======== Dataset content ========

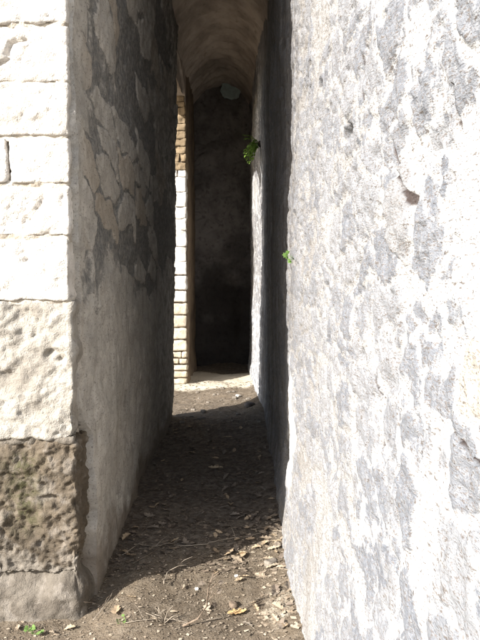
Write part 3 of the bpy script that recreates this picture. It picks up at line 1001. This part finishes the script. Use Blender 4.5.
twig([(206, 634), (232, 624), (252, 612)], 0.003, TWIGP, "thin pale straw curving on dirt right of the dead sprig", 7, side=0)
twig([(120, 637), (160, 633), (200, 639)], 0.003, TWIGP, "thin straw along the very bottom of the picture", 8, side=1)

# dead upright sprig at the bottom centre
def sprig():
    x, y = ground_point(205, 640)
    root = empty("dead_sprig", "dead dark sprig with brown withered leaves sticking up at bottom centre", "sprig")
    put(root, x, y, 0)
    rnd = random.Random(2)
    bm, bl = bmesh.new(), bmesh.new()
    main = [Vector((-0.10, 0.0, 0.01)), Vector((-0.04, 0.02, 0.03)), Vector((0.0, 0.03, 0.08)), Vector((0.005, 0.04, 0.15)), Vector((0.03, 0.05, 0.22))]
    tube(bm, main, 0.005, 0.002, 6)
    for k in range(7):
        p = main[2].lerp(main[4], k / 6)
        d = Vector((rnd.uniform(-1, 1), rnd.uniform(-.6, .6), rnd.uniform(0.1, 1))).normalized() * rnd.uniform(0.03, 0.08)
        tube(bm, [p, p + d * 0.6, p + d], 0.002, 0.001, 5)
        if k < 5:
            leaflet(bl, p + d * 0.7, d + Vector((0, 0, -0.02)), Vector((rnd.uniform(-1, 1), -1, 0.5)), 0.035, 0.022)
    bm_obj("stem", bm, TWIG, root)
    bm_obj("withered_leaves", bl, LEAFG, root, False)
    return root
sprig()
def dry_stalk():
    x, y = ground_point(122, 632)
    x, y = ground_point(190, 634)
    root = empty("dry_stalk", "bleached dry branching stalk left of the dead dark sprig", "stalk")
    put(root, x - 0.12, y, 0)
    rnd = random.Random(12)
    bm = bmesh.new()
    for k in range(9):
        d = Vector((rnd.uniform(-1, 1), rnd.uniform(-.5, .5), rnd.uniform(0.3, 1))).normalized() * rnd.uniform(0.05, 0.11)
        tube(bm, [Vector((0, 0, 0)), d * 0.5 + Vector((rnd.uniform(-.01, .01), 0, 0.01)), d], 0.002, 0.001, 5)
        e = d * 0.6
        f = e + Vector((rnd.uniform(-1, 1), rnd.uniform(-1, 1), rnd.uniform(0, 1))).normalized() * 0.03
        tube(bm, [e, (e + f) / 2, f], 0.0014, 0.0008, 4)
    bm_obj("stalks", bm, TWIGP, root)
dry_stalk()

# pebbles and stones
GPEB = mat_simple("grey_brown_pebble", (0.21, 0.185, 0.155), (0.13, 0.112, 0.092), 25, 0.003)
def pebble(px, py, size, label, seed, mat=PEB, group=None, name="pebble"):
    x, y = ground_point(px, py)
    P, F = rounded_block((-size, -size * 0.8, -size * 0.5), (size, size * 0.8, size * 0.6), size * 0.22, size * 0.48, size * 0.12, seed, 1.1 / size)
    o = link_mesh(name, P, F, mat)
    put(o, x, y, size * 0.2)
    o.rotation_euler = (0, 0, seed * 1.7)
    return tag(o, label, "stone", group)
WP = mat_simple("white_pebble", (0.62, 0.59, 0.54), (0.50, 0.47, 0.42), 30, 0.003)
pebble(195, 598, 0.012, "small round white pebble on the sunlit dirt", 1, WP)
pebble(236, 585, 0.009, "small pale pebble touching a leaf at the shadow edge", 2, WP)
pebble(233, 614, 0.022, "dark brown stone behind the orange leaf", 3, TWIG)
pebble(250, 409, 0.055, "dark rough stone on the lit floor by the right wall deep inside", 4, DARKST, name="stone")
pebble(238, 400, 0.03, "small grey stone on the lit floor left of the dark rough stone", 5, PEB, name="stone")
pebble(272, 574, 0.034, "grey flat stone half buried in leaves near the right wall", 6, GPEB, name="stone")
rp = random.Random(31)
for i in range(34):
    x, y = rp.uniform(-0.58, 0.24), rp.uniform(5.9, 7.8)
    s_ = rp.uniform(0.008, 0.028)
    P, F = rounded_block((-s_, -s_ * .8, -s_ * .5), (s_, s_ * .8, s_ * .6), s_ * 0.35, s_ * 0.48, s_ * 0.12, 600 + i, 1.1 / s_)
    o = link_mesh("pebble", P, F, GPEB)
    put(o, x, y, s_ * 0.2)
    tag(o, "small pebble strewn on the lit gravelly floor beyond the shaded stretch", "pebble", "pebbles on the lit inner floor")

# uncountable crumbs of leaf and grit
def litter(name, n, yr, mat, sizes, label, cat, xfun, seed, flat=True):
    r = np.random.default_rng(seed)
    y = yr[0] + (yr[1] - yr[0]) * r.random(n) ** 1.2
    x = xfun(r, n, y)
    s_ = r.uniform(*sizes, n)
    a = r.uniform(0, 6.28, n)
    z = gz(x, y) + 0.003
    V = np.zeros((n, 4, 3))
    for k, (u, v) in enumerate([(-1, -0.5), (0.9, -0.7), (1.1, 0.5), (-0.7, 0.7)]):
        uu = u * (0.6 + 0.8 * r.random(n)); vv = v * (0.6 + 0.8 * r.random(n))
        V[:, k, 0] = x + s_ * (uu * np.cos(a) - vv * np.sin(a))
        V[:, k, 1] = y + s_ * (uu * np.sin(a) + vv * np.cos(a))
        V[:, k, 2] = z + s_ * r.uniform(-0.1, 0.4, n)
    F = np.arange(n * 4).reshape(n, 4)
    o = link_mesh(name, V.reshape(-1, 3), F, mat, smooth=False)
    tag(o, label, cat, kind="stuff")
GRITM = M("soil_grit")
_v, _c = GRITM.vor(90)
GRITM = GRITM.done(GRITM.mix(GRITM.rng(_c, 0.2, 0.9), (0.10, 0.078, 0.056), (0.27, 0.225, 0.17)))
litter("soil_grit", 4200, (2.45, 3.9), GRITM, (0.0015, 0.006), "fine grit and crumbs of soil over the sunlit dirt in front", "grit",
       lambda r, n, y: r.uniform(-1.05, 0.28, n), 9)
litter("gravel", 900, (5.9, 8.3), GRITM, (0.004, 0.016), "coarse gravel and soil crumbs on the lit inner floor", "gravel",
       lambda r, n, y: r.uniform(-0.75, 0.27, n), 10)
LITM = M("leaf_crumbs")
_v, _c = LITM.vor(55)
LITM = LITM.done(LITM.mix(LITM.rng(_c, 0.2, 0.9), (0.08, 0.062, 0.046), (0.22, 0.175, 0.13)))
LITS = M("pale_leaf_crumbs")
_v, _c = LITS.vor(55)
LITS = LITS.done(LITS.mix(LITS.rng(_c, 0.2, 0.9), (0.20, 0.155, 0.11), (0.44, 0.37, 0.28)))
litter("leaf_litter", 1300, (3.1, 6.2), LITM, (0.004, 0.018), "dull brown leaf crumbs covering the shaded passage floor", "leaf litter",
       lambda r, n, y: r.uniform(-0.62, 0.27, n), 5)
litter("leaf_crumbs", 160, (2.5, 3.7), LITS, (0.004, 0.016), "pale leaf crumbs gathered along the right wall foot in the sun", "leaf litter",
       lambda r, n, y: 0.27 - np.abs(r.normal(0, 0.10, n)), 6)
litter("straw_bits", 500, (2.5, 3.6), LITS, (0.002, 0.009), "tiny straw and leaf bits strewn over the sunlit foreground dirt", "leaf litter",
       lambda r, n, y: r.uniform(-1.0, 0.27, n), 7)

========

→ The request
Every line is to be duplicated exactly, though pictures stay out.

→ Full output
Write part 3 of the bpy script that recreates this picture. It picks up at line 1001. This part finishes the script. Use Blender 4.5.
twig([(206, 634), (232, 624), (252, 612)], 0.003, TWIGP, "thin pale straw curving on dirt right of the dead sprig", 7, side=0)
twig([(120, 637), (160, 633), (200, 639)], 0.003, TWIGP, "thin straw along the very bottom of the picture", 8, side=1)

# dead upright sprig at the bottom centre
def sprig():
    x, y = ground_point(205, 640)
    root = empty("dead_sprig", "dead dark sprig with brown withered leaves sticking up at bottom centre", "sprig")
    put(root, x, y, 0)
    rnd = random.Random(2)
    bm, bl = bmesh.new(), bmesh.new()
    main = [Vector((-0.10, 0.0, 0.01)), Vector((-0.04, 0.02, 0.03)), Vector((0.0, 0.03, 0.08)), Vector((0.005, 0.04, 0.15)), Vector((0.03, 0.05, 0.22))]
    tube(bm, main, 0.005, 0.002, 6)
    for k in range(7):
        p = main[2].lerp(main[4], k / 6)
        d = Vector((rnd.uniform(-1, 1), rnd.uniform(-.6, .6), rnd.uniform(0.1, 1))).normalized() * rnd.uniform(0.03, 0.08)
        tube(bm, [p, p + d * 0.6, p + d], 0.002, 0.001, 5)
        if k < 5:
            leaflet(bl, p + d * 0.7, d + Vector((0, 0, -0.02)), Vector((rnd.uniform(-1, 1), -1, 0.5)), 0.035, 0.022)
    bm_obj("stem", bm, TWIG, root)
    bm_obj("withered_leaves", bl, LEAFG, root, False)
    return root
sprig()
def dry_stalk():
    x, y = ground_point(122, 632)
    x, y = ground_point(190, 634)
    root = empty("dry_stalk", "bleached dry branching stalk left of the dead dark sprig", "stalk")
    put(root, x - 0.12, y, 0)
    rnd = random.Random(12)
    bm = bmesh.new()
    for k in range(9):
        d = Vector((rnd.uniform(-1, 1), rnd.uniform(-.5, .5), rnd.uniform(0.3, 1))).normalized() * rnd.uniform(0.05, 0.11)
        tube(bm, [Vector((0, 0, 0)), d * 0.5 + Vector((rnd.uniform(-.01, .01), 0, 0.01)), d], 0.002, 0.001, 5)
        e = d * 0.6
        f = e + Vector((rnd.uniform(-1, 1), rnd.uniform(-1, 1), rnd.uniform(0, 1))).normalized() * 0.03
        tube(bm, [e, (e + f) / 2, f], 0.0014, 0.0008, 4)
    bm_obj("stalks", bm, TWIGP, root)
dry_stalk()

# pebbles and stones
GPEB = mat_simple("grey_brown_pebble", (0.21, 0.185, 0.155), (0.13, 0.112, 0.092), 25, 0.003)
def pebble(px, py, size, label, seed, mat=PEB, group=None, name="pebble"):
    x, y = ground_point(px, py)
    P, F = rounded_block((-size, -size * 0.8, -size * 0.5), (size, size * 0.8, size * 0.6), size * 0.22, size * 0.48, size * 0.12, seed, 1.1 / size)
    o = link_mesh(name, P, F, mat)
    put(o, x, y, size * 0.2)
    o.rotation_euler = (0, 0, seed * 1.7)
    return tag(o, label, "stone", group)
WP = mat_simple("white_pebble", (0.62, 0.59, 0.54), (0.50, 0.47, 0.42), 30, 0.003)
pebble(195, 598, 0.012, "small round white pebble on the sunlit dirt", 1, WP)
pebble(236, 585, 0.009, "small pale pebble touching a leaf at the shadow edge", 2, WP)
pebble(233, 614, 0.022, "dark brown stone behind the orange leaf", 3, TWIG)
pebble(250, 409, 0.055, "dark rough stone on the lit floor by the right wall deep inside", 4, DARKST, name="stone")
pebble(238, 400, 0.03, "small grey stone on the lit floor left of the dark rough stone", 5, PEB, name="stone")
pebble(272, 574, 0.034, "grey flat stone half buried in leaves near the right wall", 6, GPEB, name="stone")
rp = random.Random(31)
for i in range(34):
    x, y = rp.uniform(-0.58, 0.24), rp.uniform(5.9, 7.8)
    s_ = rp.uniform(0.008, 0.028)
    P, F = rounded_block((-s_, -s_ * .8, -s_ * .5), (s_, s_ * .8, s_ * .6), s_ * 0.35, s_ * 0.48, s_ * 0.12, 600 + i, 1.1 / s_)
    o = link_mesh("pebble", P, F, GPEB)
    put(o, x, y, s_ * 0.2)
    tag(o, "small pebble strewn on the lit gravelly floor beyond the shaded stretch", "pebble", "pebbles on the lit inner floor")

# uncountable crumbs of leaf and grit
def litter(name, n, yr, mat, sizes, label, cat, xfun, seed, flat=True):
    r = np.random.default_rng(seed)
    y = yr[0] + (yr[1] - yr[0]) * r.random(n) ** 1.2
    x = xfun(r, n, y)
    s_ = r.uniform(*sizes, n)
    a = r.uniform(0, 6.28, n)
    z = gz(x, y) + 0.003
    V = np.zeros((n, 4, 3))
    for k, (u, v) in enumerate([(-1, -0.5), (0.9, -0.7), (1.1, 0.5), (-0.7, 0.7)]):
        uu = u * (0.6 + 0.8 * r.random(n)); vv = v * (0.6 + 0.8 * r.random(n))
        V[:, k, 0] = x + s_ * (uu * np.cos(a) - vv * np.sin(a))
        V[:, k, 1] = y + s_ * (uu * np.sin(a) + vv * np.cos(a))
        V[:, k, 2] = z + s_ * r.uniform(-0.1, 0.4, n)
    F = np.arange(n * 4).reshape(n, 4)
    o = link_mesh(name, V.reshape(-1, 3), F, mat, smooth=False)
    tag(o, label, cat, kind="stuff")
GRITM = M("soil_grit")
_v, _c = GRITM.vor(90)
GRITM = GRITM.done(GRITM.mix(GRITM.rng(_c, 0.2, 0.9), (0.10, 0.078, 0.056), (0.27, 0.225, 0.17)))
litter("soil_grit", 4200, (2.45, 3.9), GRITM, (0.0015, 0.006), "fine grit and crumbs of soil over the sunlit dirt in front", "grit",
       lambda r, n, y: r.uniform(-1.05, 0.28, n), 9)
litter("gravel", 900, (5.9, 8.3), GRITM, (0.004, 0.016), "coarse gravel and soil crumbs on the lit inner floor", "gravel",
       lambda r, n, y: r.uniform(-0.75, 0.27, n), 10)
LITM = M("leaf_crumbs")
_v, _c = LITM.vor(55)
LITM = LITM.done(LITM.mix(LITM.rng(_c, 0.2, 0.9), (0.08, 0.062, 0.046), (0.22, 0.175, 0.13)))
LITS = M("pale_leaf_crumbs")
_v, _c = LITS.vor(55)
LITS = LITS.done(LITS.mix(LITS.rng(_c, 0.2, 0.9), (0.20, 0.155, 0.11), (0.44, 0.37, 0.28)))
litter("leaf_litter", 1300, (3.1, 6.2), LITM, (0.004, 0.018), "dull brown leaf crumbs covering the shaded passage floor", "leaf litter",
       lambda r, n, y: r.uniform(-0.62, 0.27, n), 5)
litter("leaf_crumbs", 160, (2.5, 3.7), LITS, (0.004, 0.016), "pale leaf crumbs gathered along the right wall foot in the sun", "leaf litter",
       lambda r, n, y: 0.27 - np.abs(r.normal(0, 0.10, n)), 6)
litter("straw_bits", 500, (2.5, 3.6), LITS, (0.002, 0.009), "tiny straw and leaf bits strewn over the sunlit foreground dirt", "leaf litter",
       lambda r, n, y: r.uniform(-1.0, 0.27, n), 7)